By MICHELE HEWITSON
"Who will she choose? Will he propose? Will she say yes?"
This is the mantra for tonight's final of The Bachelorette (TV2, 9.30).
I seem to remember that episode one promised us telly history in the making. For "the first time in television history a woman would be calling the shots."
Trista Rehn, the "highly educated career woman" who works with kids, was the Bachelorette who got to reject men, week after week, on television.
Tonight, she has to choose between the final two: sensitive Ryan, the poetry-spouting fireman, and sexy Charlie, the accountant.
It's agony. She'd really like both blokes. So, shouldn't she rip up the script and really make telly history by having both? Or at least by proposing to one?
Don't be silly. This is unreality TV but it's never going to get that unreal. The Bachelorette is coy to the last.
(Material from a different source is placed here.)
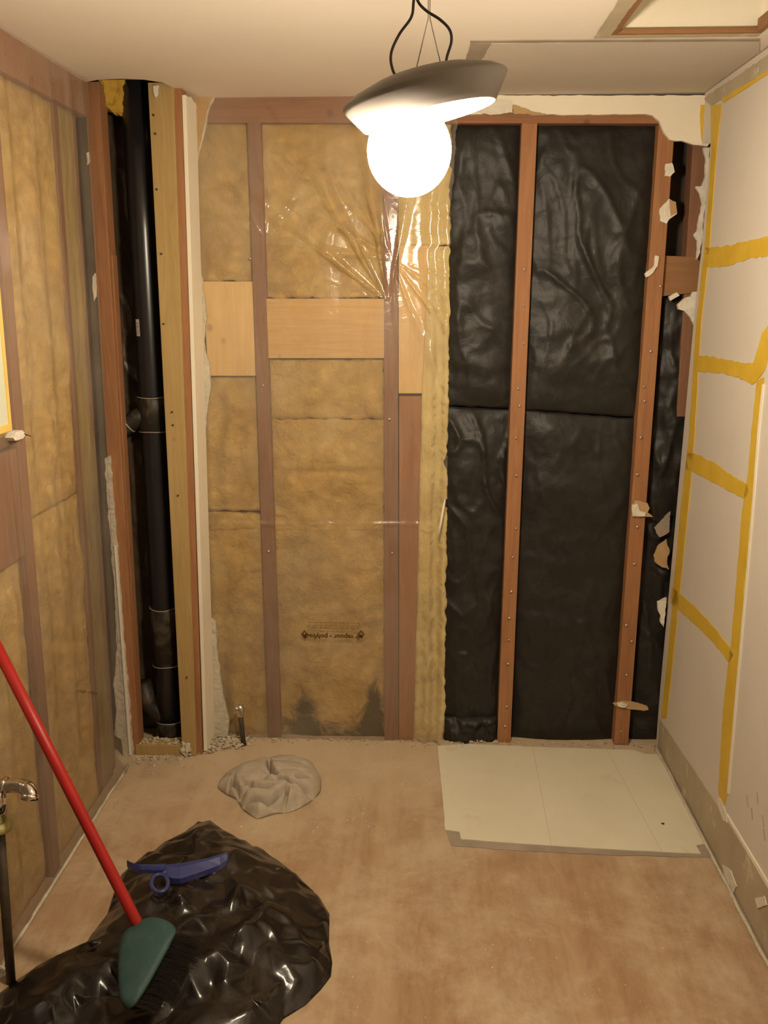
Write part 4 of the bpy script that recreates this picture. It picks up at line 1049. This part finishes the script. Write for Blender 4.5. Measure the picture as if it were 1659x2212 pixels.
# ---------------------------------------------------------------- faucet on an iron riser by the left wall
fb = PZ(24, 2122, 0.0)
fc = empty('faucet', fb, 'chrome elbow faucet on a dark iron riser beside the left wall', 'faucet')
ftop = PT(0, 1795, 1.93); 
tube('riser', [fb, fb.lerp(ftop, 0.5), ftop + (ftop - fb).normalized() * 0.05], 0.0105, 'iron', fc, 18)
k0 = ftop + (ftop - fb).normalized() * 0.012
lathe('valve_wheel', [(0.001, 0.012), (0.022, 0.012), (0.027, 0.007), (0.027, -0.004), (0.018, -0.012), (0.011, -0.018)], k0, Matrix.Rotation(0.2, 3, 'Y'), 'valve_green', fc, 28)
F_ = lambda x, y, k=0.0: PT(x, y, 1.90 + k)
tube('valve_body', [ftop + (ftop - fb).normalized() * 0.03, F_(-6, 1735), F_(-10, 1690)], [0.016, 0.02, 0.02], 'chrome', fc, 20)
tube('spout', smooth_path([F_(-14, 1698), F_(20, 1697), F_(44, 1698), F_(60, 1704, -0.006), F_(66, 1716, -0.012), F_(64, 1722, -0.014)], 6), [0.0155] * 16 + [0.0165] * 15, 'chrome', fc, 24)
tube('spout_lip', [F_(66, 1714, -0.012), F_(64, 1727, -0.014)], 0.0185, 'chrome', fc, 24)
tube('thread', [F_(6, 1696), F_(13, 1697)], 0.0185, 'chrome', fc, 12)

# ---------------------------------------------------------------- plaster rubble along the foot of the wall
def crumbs(name, spots, mat, lab, size=(0.003, 0.011)):
    v, f = [], []
    for p, k in spots:
        s = random.uniform(*size) * k
        c = [Vector((random.uniform(-1, 1), random.uniform(-1, 1), random.uniform(-0.3, 0.9))).normalized() * s * random.uniform(0.7, 1.2) for _ in range(7)]
        bm = bmesh.new()
        for q in c: bm.verts.new(q)
        bmesh.ops.convex_hull(bm, input=bm.verts)
        bm.verts.index_update(); n0 = len(v)
        zmin = min(x.co.z for x in bm.verts)
        v += [p + x.co - Vector((0, 0, zmin)) for x in bm.verts]
        f += [tuple(n0 + x.index for x in fc_.verts) for fc_ in bm.faces]; bm.free()
    return mesh(name, v, f, mat, None, label=lab, cat='rubble', kind='stuff')
spots = []
for _ in range(520):      # heap between the chase and the stub pipe
    t = random.random(); px = 395 + 140 * t + random.gauss(0, 6); py = 1622 - 24 * t + random.gauss(0, 7)
    spots.append((PZ(px, min(py, 1640), 0.0) + Vector((0, 0, random.random() * 0.006)), 1.0))
for _ in range(420):
    px = random.uniform(470, 1418); py = 1594 + (px - 500) * 0.016 + random.expovariate(0.25)
    spots.append((PZ(px, py, 0.0), 0.6))
for _ in range(150):
    px = random.uniform(285, 400); py = 1634 + random.expovariate(0.2)
    spots.append((PZ(px, py, 0.0), 0.6))
for _ in range(120): spots.append((PZ(random.uniform(965, 1075), random.uniform(1590, 1606), 0.0), 0.9))
crumbs('plaster_rubble', spots, 'dust', 'pale plaster crumbs scattered along the foot of the back wall')
spots = [(PZ(random.uniform(480, 900), random.uniform(1768, 1800), 0.0), 0.45) for _ in range(40)] + [(PZ(random.uniform(705, 930), random.uniform(1640, 1770), 0.0), 0.4) for _ in range(30)] + [(PZ(random.uniform(730, 1500), random.uniform(1860, 2200), 0.0), 0.25) for _ in range(100)]
crumbs('floor_grit', spots, 'gypsum', 'fine white grit scattered over the open floor', (0.003, 0.009))
spots = [(Vector((random.uniform(-0.985, -0.80), random.uniform(CHASE, CHASE + 0.048), 0.04)), 0.6) for _ in range(160)]
crumbs('plate_dust', spots, 'dust', 'plaster dust lying on the low wooden plate in front of the drain pipe')
# a bigger lump by the foot of the chase stud and one at the faucet's riser
def lump(c, r, lab, mat='gypsum_grey', seed=0, grp=None):
    bm = bmesh.new(); bmesh.ops.create_icosphere(bm, subdivisions=3, radius=1.0)
    v = []
    for x in bm.verts:
        d = x.co.normalized(); k = 0.75 + 0.45 * fbm(d * 1.6 + Vector((seed, 0, 0)), 3)
        v.append(Vector((c[0] + d.x * r[0] * k, c[1] + d.y * r[1] * k, max(0.0, c[2] + d.z * r[2] * k))))
    f = [tuple(q.index for q in fc_.verts) for fc_ in bm.faces]; bm.free()
    return mesh('plaster_lump', v, f, mat, None, label=lab, cat='rubble', group=grp)
p = PZ(408, 1622, 0.0)
lump((p.x, p.y - 0.038, 0.03), (0.022, 0.016, 0.036), 'crumbly plaster lump at the foot of the pale chase stud', seed=2)
p = PZ(4, 2112, 0.0)
lump((p.x - 0.012, p.y + 0.012, 0.006), (0.028, 0.02, 0.014), 'small plaster lump at the foot of the faucet riser', seed=5)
One doesn't want to be prurient ... oh, all right, one does: what we really want to know is if she has bonked both of them.
Coy? Here's Trista reminding Charlie that there are still two bachelors in the race.
"I don't want you to think I'm betraying you if I am intimate with Ryan in any way."
Tonight Charlie and Ryan meet Trista's parents and her stepmother. Over dinner, Charlie gets grilled on the intimate details.
"Besides your face, what other parts of your body do you shave?"
Well, you wouldn't want your daughter marrying a guy who gets his legs waxed.
Charlie the charmer owns that he does sometimes clip his chest hair. So the guy's an ape. That's one point against him.
Here's another: Charlie does something with stocks. And Ryan is a firefighter.
No roses for guessing which profession makes you a national hero in the US these days.
But there is the little issue of Ryan's poetry. A sample:
She is to me the rainbow through the rain.
She is to me the laughter through the pain.
It would be like marrying a walking, talking greeting card.
Trista's dad is a bit wary of Ryan: "Ryan is definitely different."
What he really means is: Ryan's a weirdo.
Charlie gets the thumbs up. Trista's dad: "Who wouldn't be impressed by his charisma?"
What he really means is: Charlie's not a weirdo, plus he's got a better job.
Tonight the boys are taken ring shopping. What I really, really want to know is whether the rejected one gets his money back.
This is not in the spirit of the fairytale. In this made-for-TV fairytale nobody ever loses their temper or has a bad-hair day or spills food down their front.
At the end, Trista makes her choice.
Will they make it down the aisle?
Will he tell her he can't stand the way she talks like a baby and laughs like a donkey?
Will we ever find out whether the reject manages to pawn the ring?
More to the point, will you gag at Trista's speech to the chosen one: "I see smiles and laughter, I see babies and grandbabies, I see comfort and safety. I see me in a white dress and I see it with you."